Belloc has prepared a set of casts of plants, which he says are
plaster daguerreotypes. By pouring warm gelatine upon a leaf, a
delicate mould is made, from which these casts are taken. He showed me
bunches of leaves, and branches of the vine, executed by them, which
were beautiful. In like manner the pupil commences the study of the
human figure, with the skeleton, which he copies bone by bone. Gutta
percha muscles are added in succession, till finally he has the whole
form. Besides, each student has particular objects given him to study
for a certain period, after which he copies them from memory. The same
course is pursued with prints and engravings.
When an accurate knowledge of forms is gained, the pupil receives
lessons in combination. Such subjects as these are given: a vase of
flowers, a mediaeval or classic vase, shields, Helmets, escutcheons,
&c., of different styles. The first prize composition was a hunting
frieze, modelled, in which were introduced fanciful combinations of
leaf and scroll work, dogs, hunters, and children. Figures of almost
every animal and plant were modelled; the drawings and modellings from
memory were wonderful, and showed, in their combination, great
richness of fancy. Scattered about the room were casts of the best
classic figures of the Louvre, placed there, as M. Belloc gracefully
remarked, not as models, but as inspirations, to cultivate the sense
of beauty.
I was shown, moreover, their books of mathematical studies, which
looked intricate and learned, but of which I appreciated only the
delicate chirography. "And where," said I, "are these young mechanics
taught to read and write?" "In the brothers' schools," he said. Paris
is divided into regular parishes, centring round different churches,
and connected with each church is a parochial school, for boys and
girls, taught by ecclesiastics and nuns.
With such thorough training of the sense of beauty, it may be easily
seen that the facility of French enthusiasm in aesthetics is not, as
often imagined, superficial pretence. The nerves of beauty are so
exquisitely tuned and strung that they must thrill at every touch.

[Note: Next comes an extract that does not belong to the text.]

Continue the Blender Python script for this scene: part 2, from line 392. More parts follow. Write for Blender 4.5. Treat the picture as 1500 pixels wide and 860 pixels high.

One sees this, in French life, to the very foundation of society. A
poor family will give, cheerfully, a part of their bread money to buy
a flower. The idea of artistic symmetry pervades every thing, from the
arrangement of the simplest room to the composition of a picture. At
the chateau of Madame V. the whiteheaded butler begged madame to
apologize for the central flower basket on the table. He "had not had
time to study the composition."
The English and Americans, seeing the French so serious and intent on
matters of beauty, fancy it to be mere affectation. To be serious on a
barrel of flour, or a bushel of potatoes, we can well understand; but
to be equally earnest in the adorning of a room or the "composition"
of a bouquet seems ridiculous. But did not He who made the appetite
for food make also that for beauty? and while the former will perish
with the body, is not the latter immortal? With all New England's
earnestness and practical efficiency, there is a long withering of the
soul's more ethereal part, - a crushing out of the beautiful, - which is
horrible. Children are born there with a sense of beauty equally
delicate with any in the world, in whom it dies a lingering death of
smothered desire and pining, weary starvation. I know, because I have
felt it. - One in whom this sense has long been repressed, in coming
into Paris, feels a rustling and a waking within him, as if the soul
were trying to unfold her wings, long unused and mildewed.